═════ Source data ═════
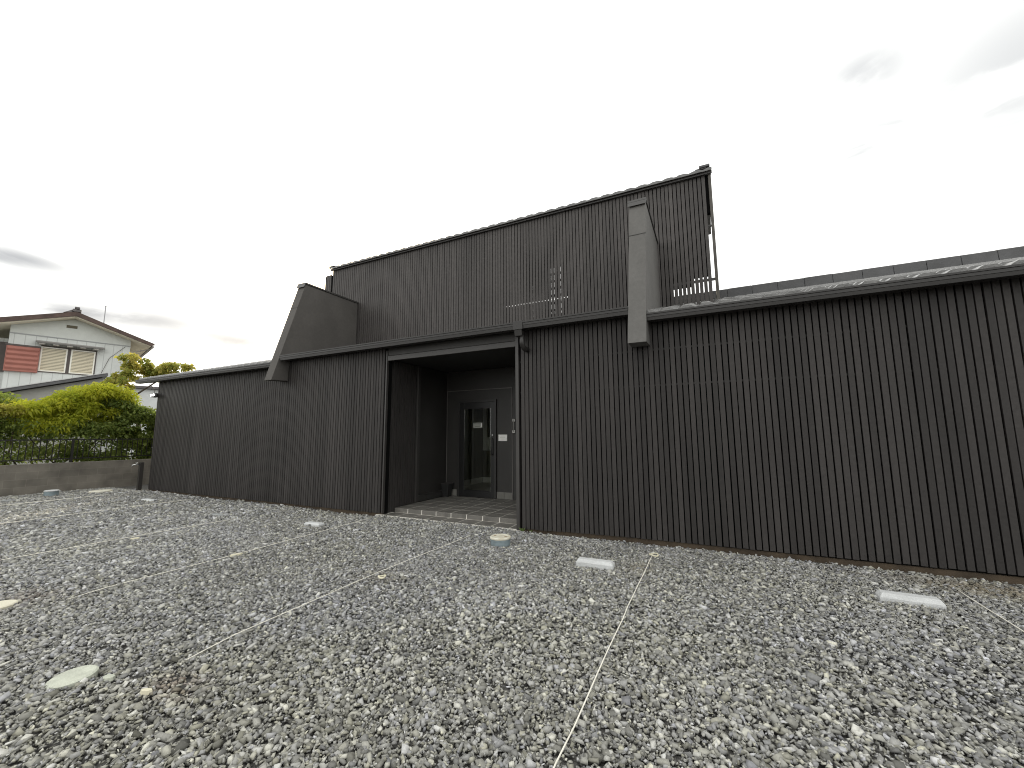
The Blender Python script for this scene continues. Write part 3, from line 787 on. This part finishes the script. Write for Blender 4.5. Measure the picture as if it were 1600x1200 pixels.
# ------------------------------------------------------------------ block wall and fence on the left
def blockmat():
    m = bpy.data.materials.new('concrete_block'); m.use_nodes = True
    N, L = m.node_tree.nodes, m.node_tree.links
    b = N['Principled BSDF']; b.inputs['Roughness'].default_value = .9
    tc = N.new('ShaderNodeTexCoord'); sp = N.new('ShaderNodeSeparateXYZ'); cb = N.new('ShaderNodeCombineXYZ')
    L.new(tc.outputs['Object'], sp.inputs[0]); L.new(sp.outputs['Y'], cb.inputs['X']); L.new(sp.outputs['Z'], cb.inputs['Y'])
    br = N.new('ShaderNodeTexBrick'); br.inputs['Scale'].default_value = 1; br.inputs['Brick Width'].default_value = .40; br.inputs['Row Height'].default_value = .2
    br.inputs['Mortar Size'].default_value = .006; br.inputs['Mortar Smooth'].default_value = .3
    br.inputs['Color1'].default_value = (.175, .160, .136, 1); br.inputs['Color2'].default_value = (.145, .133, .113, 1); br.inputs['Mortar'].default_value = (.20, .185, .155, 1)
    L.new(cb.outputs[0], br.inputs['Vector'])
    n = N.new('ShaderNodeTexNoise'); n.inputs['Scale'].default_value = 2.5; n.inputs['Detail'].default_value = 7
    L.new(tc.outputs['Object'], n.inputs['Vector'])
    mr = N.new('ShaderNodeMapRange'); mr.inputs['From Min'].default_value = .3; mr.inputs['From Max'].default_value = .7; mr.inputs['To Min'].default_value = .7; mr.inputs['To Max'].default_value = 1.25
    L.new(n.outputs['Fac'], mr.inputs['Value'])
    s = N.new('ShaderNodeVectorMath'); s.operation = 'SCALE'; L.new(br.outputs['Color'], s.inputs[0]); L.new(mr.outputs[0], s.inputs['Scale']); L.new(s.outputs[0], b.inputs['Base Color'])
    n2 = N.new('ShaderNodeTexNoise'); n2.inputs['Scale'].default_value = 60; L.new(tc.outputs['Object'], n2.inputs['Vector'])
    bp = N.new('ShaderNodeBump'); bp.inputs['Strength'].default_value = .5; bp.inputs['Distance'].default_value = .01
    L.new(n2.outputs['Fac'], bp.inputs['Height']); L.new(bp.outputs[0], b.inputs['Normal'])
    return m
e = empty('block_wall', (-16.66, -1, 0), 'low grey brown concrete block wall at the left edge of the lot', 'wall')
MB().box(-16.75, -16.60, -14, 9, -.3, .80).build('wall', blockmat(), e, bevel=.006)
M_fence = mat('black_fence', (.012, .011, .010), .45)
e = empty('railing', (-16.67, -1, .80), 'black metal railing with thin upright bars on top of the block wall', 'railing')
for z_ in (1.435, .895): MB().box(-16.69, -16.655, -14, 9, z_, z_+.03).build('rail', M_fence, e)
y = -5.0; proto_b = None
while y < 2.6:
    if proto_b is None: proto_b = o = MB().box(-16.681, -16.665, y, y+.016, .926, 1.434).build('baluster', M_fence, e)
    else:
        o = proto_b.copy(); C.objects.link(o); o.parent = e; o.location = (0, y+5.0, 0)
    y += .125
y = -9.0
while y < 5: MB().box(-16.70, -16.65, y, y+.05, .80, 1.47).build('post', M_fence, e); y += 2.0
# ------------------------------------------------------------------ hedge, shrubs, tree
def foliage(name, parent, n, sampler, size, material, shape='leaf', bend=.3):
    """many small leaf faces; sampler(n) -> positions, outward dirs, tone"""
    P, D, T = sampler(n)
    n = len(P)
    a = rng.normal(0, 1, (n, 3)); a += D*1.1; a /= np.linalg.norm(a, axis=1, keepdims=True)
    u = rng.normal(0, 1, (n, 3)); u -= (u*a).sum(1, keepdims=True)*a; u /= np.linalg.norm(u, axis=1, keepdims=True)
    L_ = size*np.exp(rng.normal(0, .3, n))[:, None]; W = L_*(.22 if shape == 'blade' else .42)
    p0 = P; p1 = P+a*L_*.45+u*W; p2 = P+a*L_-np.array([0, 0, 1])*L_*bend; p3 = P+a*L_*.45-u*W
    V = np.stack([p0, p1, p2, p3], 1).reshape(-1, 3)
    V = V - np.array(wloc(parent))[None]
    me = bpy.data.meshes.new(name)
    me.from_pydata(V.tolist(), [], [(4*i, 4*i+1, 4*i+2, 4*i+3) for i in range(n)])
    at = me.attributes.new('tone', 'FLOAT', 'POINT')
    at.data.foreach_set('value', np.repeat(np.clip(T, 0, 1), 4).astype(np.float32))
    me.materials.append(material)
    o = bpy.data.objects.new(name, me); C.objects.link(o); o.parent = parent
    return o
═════
Task to complete -
Your task is to repeat the material above exactly, without its pictures.

Answer to this problem -
The Blender Python script for this scene continues. Write part 3, from line 787 on. This part finishes the script. Write for Blender 4.5. Measure the picture as if it were 1600x1200 pixels.
# ------------------------------------------------------------------ block wall and fence on the left
def blockmat():
    m = bpy.data.materials.new('concrete_block'); m.use_nodes = True
    N, L = m.node_tree.nodes, m.node_tree.links
    b = N['Principled BSDF']; b.inputs['Roughness'].default_value = .9
    tc = N.new('ShaderNodeTexCoord'); sp = N.new('ShaderNodeSeparateXYZ'); cb = N.new('ShaderNodeCombineXYZ')
    L.new(tc.outputs['Object'], sp.inputs[0]); L.new(sp.outputs['Y'], cb.inputs['X']); L.new(sp.outputs['Z'], cb.inputs['Y'])
    br = N.new('ShaderNodeTexBrick'); br.inputs['Scale'].default_value = 1; br.inputs['Brick Width'].default_value = .40; br.inputs['Row Height'].default_value = .2
    br.inputs['Mortar Size'].default_value = .006; br.inputs['Mortar Smooth'].default_value = .3
    br.inputs['Color1'].default_value = (.175, .160, .136, 1); br.inputs['Color2'].default_value = (.145, .133, .113, 1); br.inputs['Mortar'].default_value = (.20, .185, .155, 1)
    L.new(cb.outputs[0], br.inputs['Vector'])
    n = N.new('ShaderNodeTexNoise'); n.inputs['Scale'].default_value = 2.5; n.inputs['Detail'].default_value = 7
    L.new(tc.outputs['Object'], n.inputs['Vector'])
    mr = N.new('ShaderNodeMapRange'); mr.inputs['From Min'].default_value = .3; mr.inputs['From Max'].default_value = .7; mr.inputs['To Min'].default_value = .7; mr.inputs['To Max'].default_value = 1.25
    L.new(n.outputs['Fac'], mr.inputs['Value'])
    s = N.new('ShaderNodeVectorMath'); s.operation = 'SCALE'; L.new(br.outputs['Color'], s.inputs[0]); L.new(mr.outputs[0], s.inputs['Scale']); L.new(s.outputs[0], b.inputs['Base Color'])
    n2 = N.new('ShaderNodeTexNoise'); n2.inputs['Scale'].default_value = 60; L.new(tc.outputs['Object'], n2.inputs['Vector'])
    bp = N.new('ShaderNodeBump'); bp.inputs['Strength'].default_value = .5; bp.inputs['Distance'].default_value = .01
    L.new(n2.outputs['Fac'], bp.inputs['Height']); L.new(bp.outputs[0], b.inputs['Normal'])
    return m
e = empty('block_wall', (-16.66, -1, 0), 'low grey brown concrete block wall at the left edge of the lot', 'wall')
MB().box(-16.75, -16.60, -14, 9, -.3, .80).build('wall', blockmat(), e, bevel=.006)
M_fence = mat('black_fence', (.012, .011, .010), .45)
e = empty('railing', (-16.67, -1, .80), 'black metal railing with thin upright bars on top of the block wall', 'railing')
for z_ in (1.435, .895): MB().box(-16.69, -16.655, -14, 9, z_, z_+.03).build('rail', M_fence, e)
y = -5.0; proto_b = None
while y < 2.6:
    if proto_b is None: proto_b = o = MB().box(-16.681, -16.665, y, y+.016, .926, 1.434).build('baluster', M_fence, e)
    else:
        o = proto_b.copy(); C.objects.link(o); o.parent = e; o.location = (0, y+5.0, 0)
    y += .125
y = -9.0
while y < 5: MB().box(-16.70, -16.65, y, y+.05, .80, 1.47).build('post', M_fence, e); y += 2.0
# ------------------------------------------------------------------ hedge, shrubs, tree
def foliage(name, parent, n, sampler, size, material, shape='leaf', bend=.3):
    """many small leaf faces; sampler(n) -> positions, outward dirs, tone"""
    P, D, T = sampler(n)
    n = len(P)
    a = rng.normal(0, 1, (n, 3)); a += D*1.1; a /= np.linalg.norm(a, axis=1, keepdims=True)
    u = rng.normal(0, 1, (n, 3)); u -= (u*a).sum(1, keepdims=True)*a; u /= np.linalg.norm(u, axis=1, keepdims=True)
    L_ = size*np.exp(rng.normal(0, .3, n))[:, None]; W = L_*(.22 if shape == 'blade' else .42)
    p0 = P; p1 = P+a*L_*.45+u*W; p2 = P+a*L_-np.array([0, 0, 1])*L_*bend; p3 = P+a*L_*.45-u*W
    V = np.stack([p0, p1, p2, p3], 1).reshape(-1, 3)
    V = V - np.array(wloc(parent))[None]
    me = bpy.data.meshes.new(name)
    me.from_pydata(V.tolist(), [], [(4*i, 4*i+1, 4*i+2, 4*i+3) for i in range(n)])
    at = me.attributes.new('tone', 'FLOAT', 'POINT')
    at.data.foreach_set('value', np.repeat(np.clip(T, 0, 1), 4).astype(np.float32))
    me.materials.append(material)
    o = bpy.data.objects.new(name, me); C.objects.link(o); o.parent = parent
    return o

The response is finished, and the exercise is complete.